**SET EXERCISE**
Set the listing down unchanged, minus every embedded image.

**DATA**
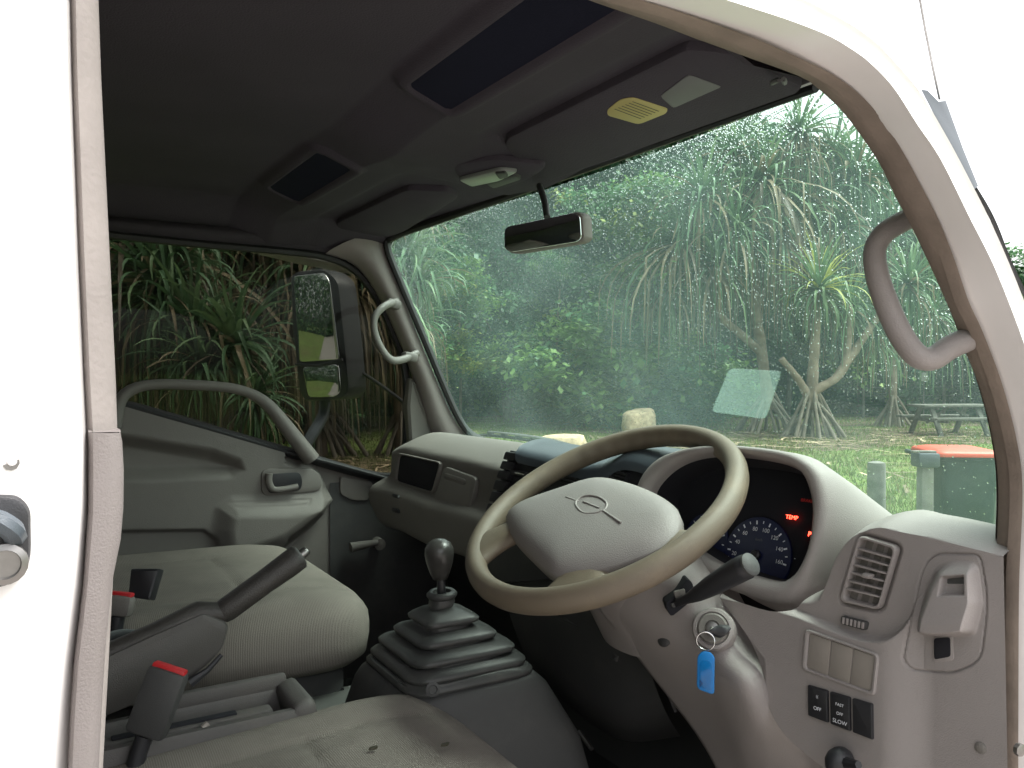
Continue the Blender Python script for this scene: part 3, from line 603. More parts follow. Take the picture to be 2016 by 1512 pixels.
# lower right: coin tray panel with three blanks, switch bank
CQ = Chart(CR_(1650, 1330, .0145), CR_.n)
co = rp([(1592, 1243), (1726, 1290), (1718, 1364), (1586, 1316)], 9, 5); cc = co.mean(0)
sw = bezel('switch_panel', [tuple(cc+(p-cc)*(1.09, 1.12)) for p in co], [tuple(cc+(p-cc)*(.98, .98)) for p in co], CQ, -.003, .003, -.001, M['trim'], T)
bq = [(1594, 1246), (1724, 1292), (1716, 1362), (1588, 1315)]
def qd(Q, u, v): c = np.array(Q, float); return c[0]*(1-u)*(1-v)+c[1]*u*(1-v)+c[2]*u*v+c[3]*(1-u)*v
for k in range(3): plate('blank_plate', rp([qd(bq, k/3+.006, 0), qd(bq, (k+1)/3-.006, 0), qd(bq, (k+1)/3-.006, 1), qd(bq, k/3+.006, 1)], 2, 2), CQ, -.003, .0006, .0006, M['trim2'], sw)
bq = [(1590, 1346), (1722, 1385), (1723, 1458), (1591, 1408)]
so = [np.array(p) for p in rp(bq, 4, 4)]; sc_ = np.mean(so, 0)
for k, words_ in enumerate(((('((', .28, .0045), ('OFF', .66, .0055)), (('FAST', .32, .0045), ('OFF', .58, .0045), ('SLOW', .82, .006)), ())):
    sq = plate('rocker_switch', rp([qd(bq, k/3+.02, .02), qd(bq, (k+1)/3-.02, .02), qd(bq, (k+1)/3-.02, .98), qd(bq, k/3+.02, .98)], 2, 3), CQ, -.003, .0035, .0012, M['black'], sw)
    eu = CQ(*qd(bq, 1, .5))-CQ(*qd(bq, 0, .5)); eu /= np.linalg.norm(eu); ev = np.cross(CQ.n, eu); ev = ev if ev[2] > 0 else -ev
    if words_: obj('lettering', *joined(*[put_text(s, z, CQ(*qd(bq, k/3+1/6, v), .0038), eu, ev) for s, v, z in words_]), M['print'], sq)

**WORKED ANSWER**
Continue the Blender Python script for this scene: part 3, from line 603. More parts follow. Take the picture to be 2016 by 1512 pixels.
# lower right: coin tray panel with three blanks, switch bank
CQ = Chart(CR_(1650, 1330, .0145), CR_.n)
co = rp([(1592, 1243), (1726, 1290), (1718, 1364), (1586, 1316)], 9, 5); cc = co.mean(0)
sw = bezel('switch_panel', [tuple(cc+(p-cc)*(1.09, 1.12)) for p in co], [tuple(cc+(p-cc)*(.98, .98)) for p in co], CQ, -.003, .003, -.001, M['trim'], T)
bq = [(1594, 1246), (1724, 1292), (1716, 1362), (1588, 1315)]
def qd(Q, u, v): c = np.array(Q, float); return c[0]*(1-u)*(1-v)+c[1]*u*(1-v)+c[2]*u*v+c[3]*(1-u)*v
for k in range(3): plate('blank_plate', rp([qd(bq, k/3+.006, 0), qd(bq, (k+1)/3-.006, 0), qd(bq, (k+1)/3-.006, 1), qd(bq, k/3+.006, 1)], 2, 2), CQ, -.003, .0006, .0006, M['trim2'], sw)
bq = [(1590, 1346), (1722, 1385), (1723, 1458), (1591, 1408)]
so = [np.array(p) for p in rp(bq, 4, 4)]; sc_ = np.mean(so, 0)
for k, words_ in enumerate(((('((', .28, .0045), ('OFF', .66, .0055)), (('FAST', .32, .0045), ('OFF', .58, .0045), ('SLOW', .82, .006)), ())):
    sq = plate('rocker_switch', rp([qd(bq, k/3+.02, .02), qd(bq, (k+1)/3-.02, .02), qd(bq, (k+1)/3-.02, .98), qd(bq, k/3+.02, .98)], 2, 3), CQ, -.003, .0035, .0012, M['black'], sw)
    eu = CQ(*qd(bq, 1, .5))-CQ(*qd(bq, 0, .5)); eu /= np.linalg.norm(eu); ev = np.cross(CQ.n, eu); ev = ev if ev[2] > 0 else -ev
    if words_: obj('lettering', *joined(*[put_text(s, z, CQ(*qd(bq, k/3+1/6, v), .0038), eu, ev) for s, v, z in words_]), M['print'], sq)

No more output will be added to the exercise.